Las Vegas Sun

May 10, 2024

Nuclear panel chair: ‘I remain adamantly opposed’ to Yucca Mountain

Yucca Mountain

John Locher/Associated Press file

Participants in a 2015 congressional tour of Yucca Mountain enter the project’s south portal. The site is near the Nevada town of Mercury, about 90 miles northwest of Las Vegas.

The chairman of the state interim legislative Committee on High-Level Radioactive Waste says he'll continue to support a 2017 legislative resolution stating opposition to the proposed national nuclear waste repository at Yucca Mountain.

"I remain adamantly opposed to the development of Yucca Mountain as a repository for spent nuclear fuel and high-level radioactive waste, as well as the storage or disposal of spent nuclear fuel and high-level radioactive waste anywhere in the state of Nevada,” the chairman, Assemblyman Edgar Flores, D-Las Vegas, said in a statement. “I will continue to monitor the actions taken on the federal level to ensure that Nevadans’ voices are heard.”

Flores' statement came after a public hearing Friday on the project, which drew several dozen people. The hearing alarmed Yucca Mountain opponents, who feared it might be a sign that Nevada lawmakers were softening their position on the controversial repository.

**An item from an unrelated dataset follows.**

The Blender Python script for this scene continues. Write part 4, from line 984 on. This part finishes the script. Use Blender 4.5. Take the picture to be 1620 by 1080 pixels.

Funding for the project was cut off during the Obama administration, but President Donald Trump signaled support for restarting the licensing process by including funding for it in his proposed budget last year. Congress rejected the funding, opting not to include it in the omnibus spending bill, so the project remains in limbo. However, opponents remain concerned that Trump and congressional delegates from other states that support Yucca Mountain will continue trying to revive it.